SC Educators Earn PBS Media Literacy Certification

Man stares at media on a screen

In January 2021, SCETV Education began a media literacy professional learning cohort funded by PBS grant money. Participating educators learned a variety of ways to teach their students how to think critically about their roles as media consumers and creators.

They also earned credits toward the PBS Media Literacy Educator Certification by KQED and three participants have completed their certification requirements. 

The cohort facilitator, Tamara Cox, librarian and media specialist at Wren High School in Anderson School District One, says teaching media literacy skills to students is important because there are “so many choices and you have information flying at you from all directions - social media, newspapers, videos, YouTube, everything online. It’s important for our students to be able to have the skills to navigate through these difficult media waters where you can’t just trust everything that you see, or read, or hear about online.”

Lekena Ackerman teaches social studies and is the department chair at Southeast Middle School in Richland County School District One. She is in her fifth year of teaching and joined the cohort as professional development. She says, “The true winners will be my students.” Ackerman has already used what she learned in the media literacy cohort in her classroom, teaching students how to make videos and other forms of media.

Ackerman says she is planning lessons for next year, finding ways to meet the state standards and use the PBS credential terms of evaluate, analyze, and create. 

Marie Girolamo, library media specialist at Socastee Middle School in the Horry County School District, says, “I realized how important the skill is of dissecting media and understanding that there is bias, regardless of who is actually producing the media, and I believe now more than ever that our kids need to understand and need to be able to evaluate what they’re looking at to be responsible adults.”

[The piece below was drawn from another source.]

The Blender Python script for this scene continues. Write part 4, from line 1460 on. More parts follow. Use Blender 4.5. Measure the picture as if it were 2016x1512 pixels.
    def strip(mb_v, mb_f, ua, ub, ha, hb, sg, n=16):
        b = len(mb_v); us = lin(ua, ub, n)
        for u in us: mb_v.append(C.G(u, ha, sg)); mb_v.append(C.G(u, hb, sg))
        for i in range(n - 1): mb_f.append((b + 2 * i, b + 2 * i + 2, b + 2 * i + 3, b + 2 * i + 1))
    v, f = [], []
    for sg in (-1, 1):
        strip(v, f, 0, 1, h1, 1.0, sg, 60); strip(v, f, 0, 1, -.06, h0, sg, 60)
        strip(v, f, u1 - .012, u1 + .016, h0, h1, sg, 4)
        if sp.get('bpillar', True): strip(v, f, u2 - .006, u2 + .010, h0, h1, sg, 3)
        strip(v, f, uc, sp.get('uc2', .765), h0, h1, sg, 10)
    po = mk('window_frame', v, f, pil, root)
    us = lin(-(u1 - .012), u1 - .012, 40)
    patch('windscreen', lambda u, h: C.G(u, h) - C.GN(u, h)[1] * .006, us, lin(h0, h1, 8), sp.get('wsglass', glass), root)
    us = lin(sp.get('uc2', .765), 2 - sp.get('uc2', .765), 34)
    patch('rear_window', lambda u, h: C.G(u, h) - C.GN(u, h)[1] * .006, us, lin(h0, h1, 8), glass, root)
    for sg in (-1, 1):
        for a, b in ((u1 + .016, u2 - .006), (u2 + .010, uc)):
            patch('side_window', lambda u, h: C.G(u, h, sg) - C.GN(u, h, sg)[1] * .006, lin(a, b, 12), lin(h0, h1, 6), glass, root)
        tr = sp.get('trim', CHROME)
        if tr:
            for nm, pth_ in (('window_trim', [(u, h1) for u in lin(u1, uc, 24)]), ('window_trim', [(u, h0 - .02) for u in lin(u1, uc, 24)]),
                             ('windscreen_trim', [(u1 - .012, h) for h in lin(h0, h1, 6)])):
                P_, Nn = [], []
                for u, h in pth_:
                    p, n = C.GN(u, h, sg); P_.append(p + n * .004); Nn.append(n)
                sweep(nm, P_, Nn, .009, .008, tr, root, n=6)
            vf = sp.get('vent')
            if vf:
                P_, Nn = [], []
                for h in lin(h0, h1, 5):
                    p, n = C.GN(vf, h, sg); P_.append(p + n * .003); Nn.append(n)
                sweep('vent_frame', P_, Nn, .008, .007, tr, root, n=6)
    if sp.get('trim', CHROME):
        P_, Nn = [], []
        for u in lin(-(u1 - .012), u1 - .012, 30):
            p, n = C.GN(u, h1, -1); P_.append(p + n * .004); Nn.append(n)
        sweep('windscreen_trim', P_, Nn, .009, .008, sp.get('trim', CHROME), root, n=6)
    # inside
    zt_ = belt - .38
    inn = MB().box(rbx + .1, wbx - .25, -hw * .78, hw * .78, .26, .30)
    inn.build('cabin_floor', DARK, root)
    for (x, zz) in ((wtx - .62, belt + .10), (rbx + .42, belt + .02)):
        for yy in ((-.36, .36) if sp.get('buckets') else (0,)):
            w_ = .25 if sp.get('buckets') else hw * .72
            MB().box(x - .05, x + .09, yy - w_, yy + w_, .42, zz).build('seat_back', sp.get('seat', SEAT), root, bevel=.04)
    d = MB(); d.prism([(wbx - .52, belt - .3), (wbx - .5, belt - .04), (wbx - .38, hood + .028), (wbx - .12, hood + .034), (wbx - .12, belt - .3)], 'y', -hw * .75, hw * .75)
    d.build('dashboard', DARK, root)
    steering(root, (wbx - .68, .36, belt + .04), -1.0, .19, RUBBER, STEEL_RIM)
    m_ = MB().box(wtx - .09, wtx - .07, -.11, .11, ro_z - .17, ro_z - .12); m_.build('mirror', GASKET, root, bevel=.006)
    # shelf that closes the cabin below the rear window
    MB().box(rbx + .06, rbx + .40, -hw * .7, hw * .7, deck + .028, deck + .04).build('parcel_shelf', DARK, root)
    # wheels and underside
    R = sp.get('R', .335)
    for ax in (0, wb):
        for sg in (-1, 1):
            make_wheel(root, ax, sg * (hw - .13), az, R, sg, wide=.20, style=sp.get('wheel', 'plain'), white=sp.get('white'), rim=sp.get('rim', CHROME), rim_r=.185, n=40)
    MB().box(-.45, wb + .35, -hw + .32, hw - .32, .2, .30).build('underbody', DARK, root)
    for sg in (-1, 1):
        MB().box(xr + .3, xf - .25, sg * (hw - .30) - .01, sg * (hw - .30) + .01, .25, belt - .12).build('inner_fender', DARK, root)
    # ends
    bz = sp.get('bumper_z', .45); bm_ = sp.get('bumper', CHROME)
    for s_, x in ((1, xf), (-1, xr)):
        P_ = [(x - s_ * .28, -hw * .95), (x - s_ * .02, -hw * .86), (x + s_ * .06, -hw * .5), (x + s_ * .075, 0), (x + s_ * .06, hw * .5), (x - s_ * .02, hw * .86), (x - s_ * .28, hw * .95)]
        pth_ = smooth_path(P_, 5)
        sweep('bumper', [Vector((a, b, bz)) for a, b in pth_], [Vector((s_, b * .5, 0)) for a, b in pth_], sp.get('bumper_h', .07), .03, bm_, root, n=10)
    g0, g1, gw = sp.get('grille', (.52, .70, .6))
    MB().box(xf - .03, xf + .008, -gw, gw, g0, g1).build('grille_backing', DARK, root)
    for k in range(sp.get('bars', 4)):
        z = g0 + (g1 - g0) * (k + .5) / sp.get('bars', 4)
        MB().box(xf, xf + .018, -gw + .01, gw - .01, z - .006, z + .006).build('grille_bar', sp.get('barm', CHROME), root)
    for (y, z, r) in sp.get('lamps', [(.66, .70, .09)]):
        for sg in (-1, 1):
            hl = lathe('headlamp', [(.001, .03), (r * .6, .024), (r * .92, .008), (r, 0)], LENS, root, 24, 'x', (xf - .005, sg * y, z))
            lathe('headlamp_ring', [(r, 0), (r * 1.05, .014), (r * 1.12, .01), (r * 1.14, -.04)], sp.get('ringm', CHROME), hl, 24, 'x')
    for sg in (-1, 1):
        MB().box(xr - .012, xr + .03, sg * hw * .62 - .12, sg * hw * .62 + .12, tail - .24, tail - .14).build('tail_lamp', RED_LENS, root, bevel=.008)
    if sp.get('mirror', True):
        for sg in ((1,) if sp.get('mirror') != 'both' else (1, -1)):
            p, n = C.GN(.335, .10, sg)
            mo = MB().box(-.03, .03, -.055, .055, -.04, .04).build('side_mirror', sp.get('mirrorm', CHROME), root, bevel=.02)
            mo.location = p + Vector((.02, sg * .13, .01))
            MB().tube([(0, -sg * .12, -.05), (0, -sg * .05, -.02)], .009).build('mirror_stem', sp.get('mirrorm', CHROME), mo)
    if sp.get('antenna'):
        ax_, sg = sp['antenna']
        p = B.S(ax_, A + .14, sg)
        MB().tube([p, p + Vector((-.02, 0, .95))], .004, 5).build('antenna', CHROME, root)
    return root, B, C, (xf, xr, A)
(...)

She plans to put her skills to use for her own lesson plans in the fall, and also to have conversations with other teachers. “I think there’s a way to incorporate media literacy across all content areas,” she says, adding that she doesn’t think it will require extra time for teachers to rework their lessons. Girolamo says, “introducing them to different types of media that they can use for their lesson, that would cover media literacy in addition to what their standards are in their content area.”